Problem statement =
Without the pictures, extract every line from the start of the material to the line containing "return pt(px, py, 40)", both ends included.

__________________________________________________

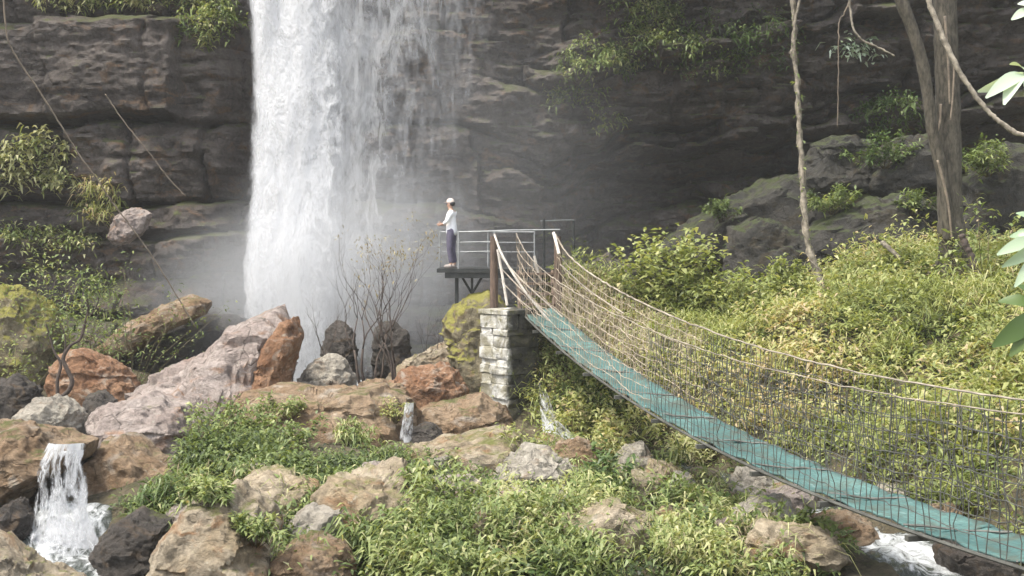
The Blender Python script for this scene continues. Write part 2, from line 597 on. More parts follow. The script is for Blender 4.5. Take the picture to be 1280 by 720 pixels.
def ground_z(X, Y):
    X = np.asarray(X, dtype=np.float64)
    Y = np.asarray(Y, dtype=np.float64)
    p = np.stack([X, Y, X * 0], -1).reshape(-1, 3)
    n = fbm(p * 0.35, 4, 11).reshape(X.shape)
    n2 = fbm(p * 1.4, 4, 23).reshape(X.shape)
    z = 0.42 + 0.35 * n + 0.16 * n2
    d = (X - stream_x(Y)) * 0.85 - 0.8
    hmax = np.interp(Y, [10, 15, 31, 33, 38, 44], [2.2, 2.6, 3.75, 3.7, 2.9, 2.6])
    bank = np.where(d > 0, hmax * (1 - np.exp(-np.maximum(d, 0) / 3.1)), 0)
    z = z + bank * (1 + 0.10 * n) * (1 - 0.26 * np.exp(-((X - 6.8) / 2.6) ** 2) * sstep(25, 30, Y))
    # mound of earth behind the abutment pillar
    z = z + 1.25 * np.exp(-(((X - 1.5) / 1.3) ** 2 + ((Y - 31.8) / 1.5) ** 2))
    # channel of the stream
    ch = np.abs(X - stream_x(Y))
    z = z - 0.30 * np.exp(-(ch / 0.9) ** 2) * sstep(30, 27, Y)
    # left bank of the gorge
    z = z + 3.0 * sstep(10, 24, -X) * sstep(16, 24, Y) + 0.9 * sstep(5, 1, np.abs(X + 3.2)) * sstep(26, 20, Y) * sstep(15.5, 19, Y) * 0.6
    # the near bank where the picture was taken from
    z = z + 2.6 * sstep(12.5, 3, Y)
    # pool below the small cascade
    z = z - 0.62 * np.exp(-(((X + 5.9) / 1.9) ** 2 + ((Y - 17.2) / 2.2) ** 2))
    # plunge pool
    z = z - 0.8 * np.exp(-(((X + 5) / 4.5) ** 2 + ((Y - 41) / 2.5) ** 2))
    return z


def gz(x, y):
    """height of the ground sheet, read from its own grid"""
    i = min(max(int(np.searchsorted(xs, x)) - 1, 0), len(xs) - 2)
    j = min(max(int(np.searchsorted(ys, y)) - 1, 0), len(ys) - 2)
    u = (x - xs[i]) / (xs[i + 1] - xs[i])
    v = (y - ys[j]) / (ys[j + 1] - ys[j])
    return float((GZ[j, i] * (1 - u) + GZ[j, i + 1] * u) * (1 - v) + (GZ[j + 1, i] * (1 - u) + GZ[j + 1, i + 1] * u) * v)


def ray_ground(px, py, lift=0.0):
    """the ground point seen at a picture position"""
    for D in np.arange(12.5, 46, 0.08):
        p = pt(px, py, D)
        if p.z <= gz(p.x, p.y) + lift:
            return p
    return pt(px, py, 40)


xs = np.concatenate([np.linspace(-70, -20, 26)[:-1], np.arange(-20, 22, 0.17), np.linspace(22, 70, 25)])
ys = np.concatenate([np.linspace(-60, 4, 20)[:-1], np.arange(4, 47, 0.17), np.linspace(47, 70, 8)])
GX, GY = np.meshgrid(xs, ys)
GZ = ground_z(GX, GY)
g = mesh_np('ground', np.stack([GX, GY, GZ], -1).reshape(-1, 3), grid_faces(len(xs), len(ys)), mat=M['earth'])
tag(g, 'uneven earth and stony ground of the gorge floor', 'ground', kind='structure')


# ------------------------------------------------------------------ cliff
def cliff_y(X, Z):
    X = np.asarray(X, dtype=np.float64).ravel()
    Z = np.asarray(Z, dtype=np.float64).ravel()
    px = 640 + X / 45 * F
    py = HY + (CZ - Z) / 45 * F
    P = np.stack([X, X * 0, Z], -1)
    base = 43.2 + 2.4 * sstep(270, 345, px) + 0.7 * sstep(600, 700, px)
    base = base + 4.6 * sstep(650, 790, px) * sstep(165, 235, py + 0.10 * (px - 800)) * (1 - 0.35 * sstep(1000, 1250, px))
    base = base - 1.6 * sstep(660, 740, px) * sstep(150, 60, py + 0.12 * (px - 760)) - 0.8 * sstep(640, 760, px) * sstep(20, -60, py)
    base = base - 0.11 * np.maximum(np.abs(X) - 16, 0) ** 1.7
    w1 = fbm(P * 0.16, 3, 5)
    w2 = fbm(P * 0.7, 3, 8)
    right = sstep(560, 700, px)
    pye = py + 22 * w1 * (1 + 0.5 * right) + (8 + 9 * right) * w2 + right * 0.16 * (px - 760)
    off = np.zeros_like(X)
    gro = np.zeros_like(X)
    LB = np.array([-600, -430, -330, -250, -170, -95, -40, 33, 152, 250, 292, 335, 385, 430, 600.])
    RB = np.array([-600, -420, -290, -190, -95, -30, 58, 84, 172, 196, 222, 262, 284, 330, 372, 430, 700.])
    for B, w, sd in ((LB, 1 - right, 100), (RB, right, 300)):
        k = np.clip(np.searchsorted(B, pye) - 1, 0, len(B) - 2)
        lw = 1.6 + 3.2 * hash1(k, sd + 1)
        cx = X / lw + 9 * hash1(k, sd + 2) + 0.22 * w2 + 0.10 * (pye - B[k]) / 40 * (hash1(k, sd + 8) - 0.5)
        ci = np.floor(cx)
        fx = cx - ci
        o = (0.9 + 0.5 * right) * (hash1(k, sd + 3) - 0.5) + (0.85 + 0.8 * right) * (_hash(k, ci.astype(np.int64), k * 0, sd + 4) - 0.5)
        # each bed is thickest at its top edge, so the beds overhang a little
        tl = (pye - B[k]) / (B[k + 1] - B[k])
        o = o + 0.35 * sstep(0.55, 1.0, tl) + 0.18 * sstep(0.12, 0, tl)
        db = np.minimum(pye - B[k], B[k + 1] - pye) * 45 / F
        gk = 0.8 * np.exp(-(db / 0.10) ** 2) * (0.4 + 0.9 * hash1(np.searchsorted(B, pye + 8) - 1, sd + 5))
        dj = np.minimum(fx, 1 - fx) * lw
        gk = gk + 0.45 * np.exp(-(dj / 0.07) ** 2) * (hash1(ci.astype(np.int64) + k * 31, sd + 6) > 0.35)
        # tilt every block a little
        o = o + (fx - 0.5) * 0.5 * (_hash(k, ci.astype(np.int64), k * 0, sd + 7) - 0.5)
        off = off + w * o
        gro = gro + w * gk
    # the big smooth block at the left
    blk = sstep(246, 232, px + 10 * w2) * sstep(38, 46, pye) * sstep(150, 142, pye)
    off = off * (1 - 0.75 * blk) - 0.75 * blk
    blk2 = sstep(228, 205, px + 14 * w2) * sstep(156, 164, pye) * sstep(250, 240, pye)
    off = off * (1 - 0.6 * blk2) - 0.35 * blk2
    low = sstep(255, 300, py) * (1 - right)
    gro = gro * (1 - 0.4 * blk) * (0.25 + 0.75 * sstep(-0.25, 0.15, fbm(P * np.array([0.35, 1, 0.9]), 3, 83)))
    y = base + off + gro
    y = y + (0.42 + 0.35 * right) * fbm(P * 0.45, 4, 31) + (0.30 + 0.30 * right) * ridged(P * np.array([0.8, 1, 1.8 + 0.0]), 4, 41) * (1 - 0.6 * blk)
    y = y + (0.13 + 0.22 * right) * fbm(P * np.array([0.9, 1, 3.6]), 5, 51) + 0.09 * fbm(P * np.array([5, 1, 9]), 3, 61)
    y = y - low * (0.6 + 1.1 * np.maximum(fbm(P * 0.55, 4, 71), -0.2))
    y = y - 1.5 * sstep(3.0, 0.0, Z)
    # blocks fallen from the roof lie against the wall on the right
    y = y - 6.5 * sstep(200, 345, py) * sstep(800, 960, px) * (1 + 0.35 * w2)
    return y


cxs = np.concatenate([np.linspace(-40, -20, 50)[:-1], np.arange(-20, 20, 0.085), np.linspace(20, 40, 50)])
czs = np.concatenate([np.arange(-1.5, 14.5, 0.07), np.linspace(14.5, 22, 40)])
CX, CZg = np.meshgrid(cxs, czs)
CY = cliff_y(CX, CZg).reshape(CX.shape)
V = np.stack([CX, CY, CZg], -1).reshape(-1, 3)
# carry the top of the cliff back as a forested shelf
n0 = len(cxs)
top = V[-n0:].copy()
extra = []
for k, (dy, dz) in enumerate(((3, 0.6), (8, 1.0), (24, 1.5))):
    e = top.copy()
    e[:, 1] += dy
    e[:, 2] += dz
    extra.append(e)
V = np.concatenate([V] + extra)
cl = mesh_np('cliff', V, grid_faces(n0, len(czs) + 3), mat=M['cliff'], sharp=50)
tag(cl, 'dark layered rock cliff behind the waterfall', 'cliff', kind='structure')


def on_cliff(px, py):
    D = 44.0
    for _ in range(8):
        p = pt(px, py, D)
        i = min(max(int(np.searchsorted(cxs, p.x)), 0), len(cxs) - 1)
        j = min(max(int(np.searchsorted(czs, p.z)), 0), len(czs) - 1)
        D = 0.5 * D + 0.5 * float(CY[j, i])
    return pt(px, py, D)


# ------------------------------------------------------------------ boulders
def _ico(level):
    bm = bmesh.new()
    bmesh.ops.create_icosphere(bm, subdivisions=level, radius=1)
    V = np.array([v.co[:] for v in bm.verts])
    T = np.array([[v.index for v in f.verts] for f in bm.faces])
    bm.free()
    return V, T


ICO = {5: _ico(5), 6: _ico(6), 4: _ico(4)}


def poly_radius(poly, c, th):
    """distance from c to the outline along each angle th (outline y is up)"""
    P = np.array(poly, dtype=np.float64) - c
    n = len(P)
    out = np.zeros_like(th)
    d = np.stack([np.cos(th), np.sin(th)], -1)
    for i in range(n):
        a, b = P[i], P[(i + 1) % n]
        e = b - a
        den = d[:, 0] * e[1] - d[:, 1] * e[0]
        den = np.where(np.abs(den) < 1e-9, 1e-9, den)
        t = (a[0] * e[1] - a[1] * e[0]) / den
        s = (a[0] * d[:, 1] - a[1] * d[:, 0]) / den
        ok = (t > 0) & (s >= -1e-6) & (s <= 1 + 1e-6)
        out = np.where(ok & (t > out), t, out)
    return np.maximum(out, 0.02)


def boulder(poly, D, depth, mat, label, seed, level=6, facets=9, rough=0.07, name='boulder', ground=True, group=None,
            cat='boulder', sharp=48, squash=0.62):
    w = [pt(x, y, D) for x, y in poly]
    P = np.array([(p.x, p.z) for p in w])
    if ground:   # the hidden foot of the rock goes down into the gravel
        zmin = P[:, 1].min()
        cz = P[:, 1].mean()
        need = gz(P[:, 0].mean(), D) - 0.25
        if zmin > need:
            k = (cz - need) / (cz - zmin)
            P[:, 1] = np.where(P[:, 1] < cz, cz + (P[:, 1] - cz) * k, P[:, 1])
    x0, y0 = P[:, 0], P[:, 1]
    x1, y1 = np.roll(x0, -1), np.roll(y0, -1)
    cr = x0 * y1 - x1 * y0
    A = cr.sum() / 2
    c = np.array([((x0 + x1) * cr).sum() / (6 * A), ((y0 + y1) * cr).sum() / (6 * A)])
    N, T = ICO[level]
    rs = np.random.default_rng(seed)
    q = N.copy()
    for k in range(facets):
        n = rs.normal(size=3)
        n[1] = -abs(n[1]) * 1.1 if k % 3 else n[1]
        n[2] = n[2] if k % 2 else abs(n[2])
        n /= np.linalg.norm(n)
        dd = 0.70 + 0.22 * rs.random()
        s = q @ n
        q = q - np.maximum(s - dd, 0)[:, None] * n[None] * 0.93
    th = np.arctan2(N[:, 2], N[:, 0])
    r = poly_radius(P, c, th)
    rho_n = np.sqrt(N[:, 0] ** 2 + N[:, 2] ** 2)
    shrink = np.linalg.norm(q, axis=1)
    rad = r * np.power(np.maximum(rho_n, 1e-6), squash) * (0.45 + 0.58 * shrink)
    y = np.sign(N[:, 1]) * np.abs(N[:, 1]) ** 0.75 * depth / 2 * (0.25 + 0.75 * shrink)
    V = np.stack([np.cos(th) * rad, y, np.sin(th) * rad], -1)
    size = float(np.sqrt(abs(A)))
    sc = 1.0 / max(size, 0.3)
    d = rough * size * (1.0 * fbm(V * 1.6 * sc, 4, seed) + 0.5 * ridged(V * 3.5 * sc, 3, seed + 5) - 0.2
                        + 0.45 * fbm(V * np.array([9, 9, 14]) * sc, 4, seed + 9))
    # ledge-like steps
    d = d + rough * 0.5 * size * np.sign(fbm(V * np.array([0.8, 0.8, 2.6]) * sc, 3, seed + 3)) * 0.35
    nn = V / np.maximum(np.linalg.norm(V, axis=1), 1e-6)[:, None]
    V = V + nn * d[:, None]
    o = mesh_np(name, V, None, T, mat, sharp=sharp, loc=(c[0], D, c[1]))
    tag(o, label, cat, group)
    return o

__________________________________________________

Completed exercise =
The Blender Python script for this scene continues. Write part 2, from line 597 on. More parts follow. The script is for Blender 4.5. Take the picture to be 1280 by 720 pixels.
def ground_z(X, Y):
    X = np.asarray(X, dtype=np.float64)
    Y = np.asarray(Y, dtype=np.float64)
    p = np.stack([X, Y, X * 0], -1).reshape(-1, 3)
    n = fbm(p * 0.35, 4, 11).reshape(X.shape)
    n2 = fbm(p * 1.4, 4, 23).reshape(X.shape)
    z = 0.42 + 0.35 * n + 0.16 * n2
    d = (X - stream_x(Y)) * 0.85 - 0.8
    hmax = np.interp(Y, [10, 15, 31, 33, 38, 44], [2.2, 2.6, 3.75, 3.7, 2.9, 2.6])
    bank = np.where(d > 0, hmax * (1 - np.exp(-np.maximum(d, 0) / 3.1)), 0)
    z = z + bank * (1 + 0.10 * n) * (1 - 0.26 * np.exp(-((X - 6.8) / 2.6) ** 2) * sstep(25, 30, Y))
    # mound of earth behind the abutment pillar
    z = z + 1.25 * np.exp(-(((X - 1.5) / 1.3) ** 2 + ((Y - 31.8) / 1.5) ** 2))
    # channel of the stream
    ch = np.abs(X - stream_x(Y))
    z = z - 0.30 * np.exp(-(ch / 0.9) ** 2) * sstep(30, 27, Y)
    # left bank of the gorge
    z = z + 3.0 * sstep(10, 24, -X) * sstep(16, 24, Y) + 0.9 * sstep(5, 1, np.abs(X + 3.2)) * sstep(26, 20, Y) * sstep(15.5, 19, Y) * 0.6
    # the near bank where the picture was taken from
    z = z + 2.6 * sstep(12.5, 3, Y)
    # pool below the small cascade
    z = z - 0.62 * np.exp(-(((X + 5.9) / 1.9) ** 2 + ((Y - 17.2) / 2.2) ** 2))
    # plunge pool
    z = z - 0.8 * np.exp(-(((X + 5) / 4.5) ** 2 + ((Y - 41) / 2.5) ** 2))
    return z


def gz(x, y):
    """height of the ground sheet, read from its own grid"""
    i = min(max(int(np.searchsorted(xs, x)) - 1, 0), len(xs) - 2)
    j = min(max(int(np.searchsorted(ys, y)) - 1, 0), len(ys) - 2)
    u = (x - xs[i]) / (xs[i + 1] - xs[i])
    v = (y - ys[j]) / (ys[j + 1] - ys[j])
    return float((GZ[j, i] * (1 - u) + GZ[j, i + 1] * u) * (1 - v) + (GZ[j + 1, i] * (1 - u) + GZ[j + 1, i + 1] * u) * v)


def ray_ground(px, py, lift=0.0):
    """the ground point seen at a picture position"""
    for D in np.arange(12.5, 46, 0.08):
        p = pt(px, py, D)
        if p.z <= gz(p.x, p.y) + lift:
            return p
    return pt(px, py, 40)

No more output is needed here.